Long time no see, but there was a reason for this to happen. Last week was a busy one at work and with the preparation for a city break in Italy, the entire time was easily gone.

I am fresh back from a 3 days trip in the North of Italy, my first trip on Italian land. The opinions are divided on the internet, many recommend the area, many don’t, but as I think that everybody should have their own experience, this is mine in Milan. First I need to say that I was expecting for Italy to be something like a bigger sister of Spain and since Spain is my second favorite country in Europe until now, my expectations were set right up high. Unfortunately, too high. I was expecting, maybe, for people to be rude and to be fooled in a restaurant or two (there’s no holiday without it), but I’ve never expected to pay so many money on food and drinks. To pay 6e for a normal beer I think it’s just too much, in a country in which the medium salary is 1600e/month. We’ve spent more than 75% of our budget on food, because everything was overpriced. I had a big shock because of the prices and I’m still a little bit the same, since I’ve found the area expensive as Denmark, so more expensive than The Netherlands.

wp-1485195578260.jpgI’ve divided the 3 days in: Bergamo, Bologna and Milan. We’ve rented an apartment on Airbnb in Navigli quarter, Milan, and pay attention – even if you rent through Airbnb you still need to pay the tourist tax. The name of the neighborhood comes from the 2 canals which are surrounded by terraces and pubs, a place in which young people come together to spend their free time, especially in the night. In each of the 3 nights the streets were crowded, you could hear the laughter and see the smoke of a joint shared between friends. It was almost similar with the center of Amsterdam, you could easily feel the smell of weed, people talking loudly, enjoying a nice evening out, even at 4 C degrees. If you would like to see another part of the city I truly recommend you to visit it during the night, especially around 1:00 am on a weekend. It’s just another world, born behind the gate of the fashioned financial city of Italy. The canals are only 2 km away from the heart of the city, passing through multiple gates of Tinicese:


In these 3 days we’ve walked 70 km, from which 30 in Milan, most of them during the night and on half of Sunday. One of the places I’ve liked is Castle Sforzesco, especially because through it’s gates I’ve admired in one morning the sunrise and in the last evening the sunset.

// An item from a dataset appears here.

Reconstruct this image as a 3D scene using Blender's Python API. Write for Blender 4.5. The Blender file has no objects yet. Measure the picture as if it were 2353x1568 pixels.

Between Giuseppe Garibaldi’s statue and the Arch of Peace you can visit Sforzesco Castle and Sempione park, which is not extraordinary, but can be a nice walk. Take only a lot of patience with you, because from corner to corner you will hear “ma friend, weed?” and you will need some nerves to keep on going. Or maybe we have something “special”, since this is the 4th country where weed is illegal but we are offered on the street?

And now if I’ve mentioned Garibaldi – this is also the name of the “financial plaza” of Milan, the place with the sky towers, the neighborhood in which corporations have their headquarter. A stroll in the evening is mandatory while visiting Milan, only to see the brightness of the buildings in the dark of the night.

From Garibaldi, the street brings us to Brera neighborhood, the one I’ve liked most. The paved streets, the old buildings, the terraces make the quarter unique in a metropolitan city and the beautiful churches – hidden gems behind the main boulevards. Another nice area not far from Garibaldi is Turati, where I’ve observed the nicest and tidiest balconies:

The top attraction of the city is considered Milan’s Cathedral (Duomo), the white cathedral built and rebuilt in a period of 600 years. Compared with the other cathedrals I saw until now, this one is one of the favorites, being the brightest one with the marble exterior.



Right next to the cathedral an impressive shopping gallery is placed. The prices are hard to read for a common human (like me), even a soup is 22e, not to mention the overwhelming labels of Prada or Versace products. Anyway a stroll in the small shopping area shouldn’t be missed especially because of the glass roof, which is surrounded by paintings.


With this being said I’m ending my story of Milan. My personal conclusion is that it is a true metropolitan city and should be visited if this is your type. For me, being totally unfashionable person, searching more the nature or history, the city didn’t offered much. Most of the time I’ve felt a little bit insecure, because, the irony of life, where’s too much wealth there’s too much begging too – in some of the areas people will push you to give them some money or they will analyze your pockets deeply.